Camera makers have started advancing into other fields such as computers and copy machines as a means of survival. Amidst such circumstances, a decrease in advertising pages becomes a large factor influencing the very existence of magazines like ours with high production costs ( in order to maintain a certain printing standard). We just barely managed to continue this magazine while a rationalization of staff was being carried out these past several years. However the fact that one camera maker went bankrupt last spring served to make the slightly tilting wall collapse.
This April issue will be our last.
Heinrich Zille (p.43-70) took photos to us as materials for his own paintings of Paris when Atget was shooting it and of Berlin, where W.Benjamin was spending his youth. We are running his photographs along with the works of the young Japanese photographer Kitajima Keizo ( p.116-134) who himself went to Berlin in 1983, and returning last year.

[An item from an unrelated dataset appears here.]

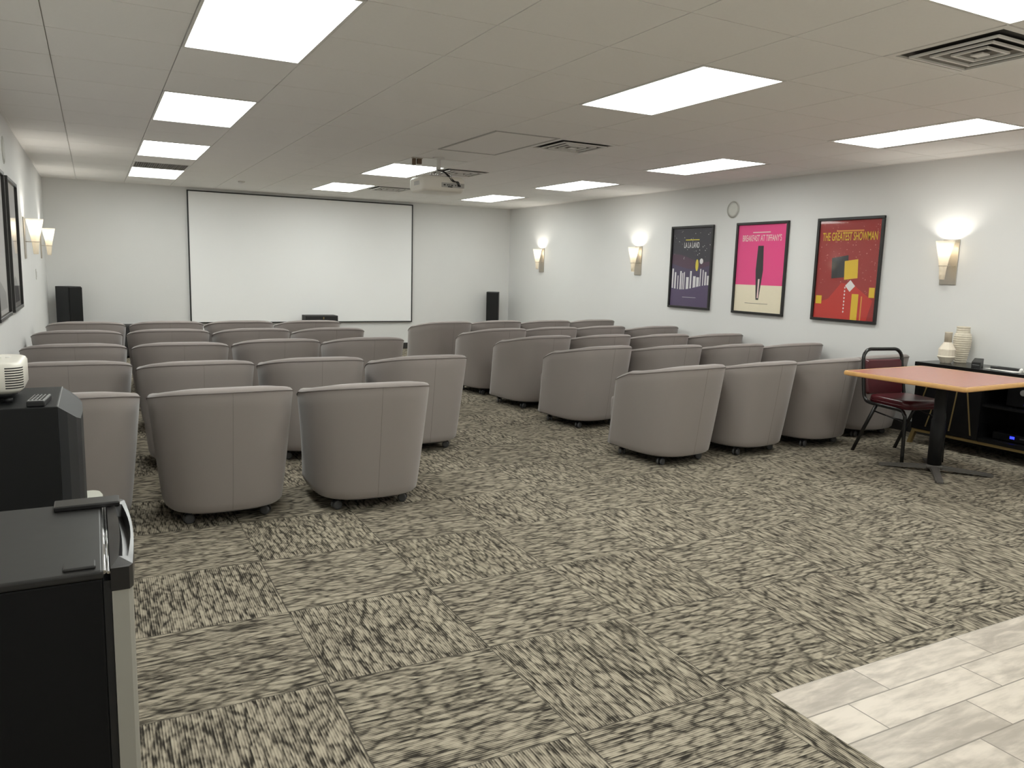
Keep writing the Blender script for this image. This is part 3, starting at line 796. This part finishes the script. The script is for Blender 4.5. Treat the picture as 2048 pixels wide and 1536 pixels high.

The fourth annual Domon Ken Prize is being awarded to Enari Tsuneo (p.87-103) for his document pursuing the young Japanese left behind in China during the confusion at the end of World War Two.
There exists in Japan a Buddhist idea of “dying nobly like the scattering blossoms”. Thus, Camera Mainichi has chosen to scatter along with Tomatsu Shomei’s photographs of cherry blossoms in Kyoto (p.168-179).
Thank you for your patronage over these years. Farewell.